Renewables Threaten German Economy & Energy Supply, McKinsey Warns In New Report
Lt. Governor Peggy Flanagan and other lawmakers recently traveled to Germany to supposedly learn about Germany’s “Energy Transition,” and bring home useful lessons that can be gleaned for Minnesota’s energy future.
From what I can tell, they group didn’t get their money’s worth, because almost all of the media covering Germany’s attempt to close their nuclear plants and rely on wind and solar are saying that the policy is a disaster.
It’s not just people who work at think tanks, either. In fact, consulting giant Wood McKinsey wrote that Germany’s energy policy poses a signficatn threat to the nation’s economy and energy supply.
The following article originally appeared in Forbes. It was written by Michael Shellenberger.
A new report by consulting giant McKinsey finds that Germany’s Energiewende, or energy transition to renewables, poses a significant threat to the nation’s economy and energy supply.
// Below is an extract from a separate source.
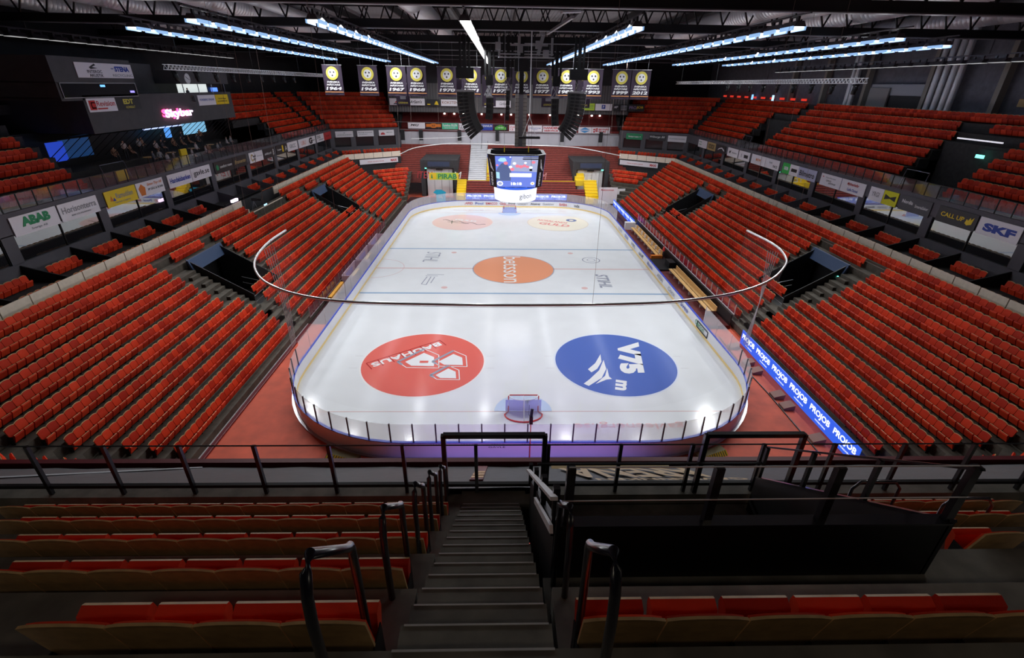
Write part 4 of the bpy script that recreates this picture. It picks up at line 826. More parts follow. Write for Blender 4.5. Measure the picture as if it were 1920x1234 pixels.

One of Germany’s largest newspapers, Die Welt, summarized the findings of the McKinsey report in a single word: “disastrous.”
“Problems are manifesting in all three dimensions of the energy industry triangle: climate protection, the security of supply and economic efficiency,” writes McKinsey.
In 2018, Germany produced 866 million metric tons of carbon dioxide, a far cry from its goal of 750 million tonnes by 2020.
Thanks to a slightly warmer winter, emissions in Germany went down slightly in 2018, but not enough to change the overall trend. “If emissions reductions continue at the same pace as they did over the past decade, then CO2 targets for 2020 will only be reached eight years later, and 2030 targets will not be reached until 2046.”Germany has failed to even come close to reducing its primary energy consumption to levels it hoped. McKinsey says Germany is just 39% toward its goal for primary energy reduction.
Despite much hype, Germany still generates just 35% of its electricity from renewables. And if biomass burning, often dirtier than coal, is excluded, wind, water and solar electricity in Germany accounted for just 27% of electricity generation in 2018.
But McKinsey issues its strongest warning when it comes to Germany’s increasingly insecure energy supply due to its heavy reliance on intermittent solar and wind. For three days in June 2019, the electricity grid came close to black-outs.
“Only short-term imports from neighboring countries were able to stabilize the grid,” the consultancy notes.
As a result of Germany’s energy supply shortage, the highest observed cost of short-term “balancing energy” skyrocketed from €64 in 2017 to €37,856 in 2019.
“It can be assumed that security of supply will continue to worsen in the future,” says McKinsey.
Renewables are causing similarly high price shocks in other parts of the world including Texas, Australia, and California.
And Britain and Australia have faced similar energy supply problems in recent years as they have attempted to transition to intermittent renewables.
“Wind generation, solar and interconnectors are different to the conventional electricity generation sources,” Britain’s National Grid said in a report after lightning knocked a wind farm and natural gas plant off the grid in August, causing a black-out in London.
Australia electricity regulators in August sued four wind farm operators for contributing to a huge blackout in 2016.
Bloomberg News, which strongly advocates renewable energy, last week called the supply problems a “warning short to the rest of the world.”
“We have to have systems in place to make sure we still have enough generation on the grid — or else, in the best case, we have a blackout, and in the worst case, we have some kind of grid collapse,” Severin Borenstein, a University of California energy economist told Bloomberg.
California’s increasingly perilous electricity grid may put pressure on California Governor Gavin Newsom to keep the state’s last nuclear plant running.
German utilities too are warning of insecure supply. “By 2023 at the latest, we will be running with eyes wide open into a shortfall in secure capacity,” a managing director for the Germany energy industry association BDEW said.
“The ongoing phase-out of nuclear power by the end of 2022 and the planned coal withdrawal will successively shut down further secured capacity,” explained McKinsey. “In particular, the industrial regions in western and southern Germany are affected, in which many capacities go off the grid and at the same time, one can not expect high rates of development of renewables.”
In June, Germany imported more electricity than it exported, and by 2023, Germany will become a net electricity importer, McKinsey predicted.
The growing insecurity of German energy supply is made worse by the fact that its neighbors Belgium and Netherlands may shut down baseload capacity: coal plants in the Netherlands and nuclear plants in Belgium.
As such, McKinsey worries that Germany may not be able to meet demand with imports. “In the medium term, there is a risk that there will not be enough supply capacity in the entire European network.”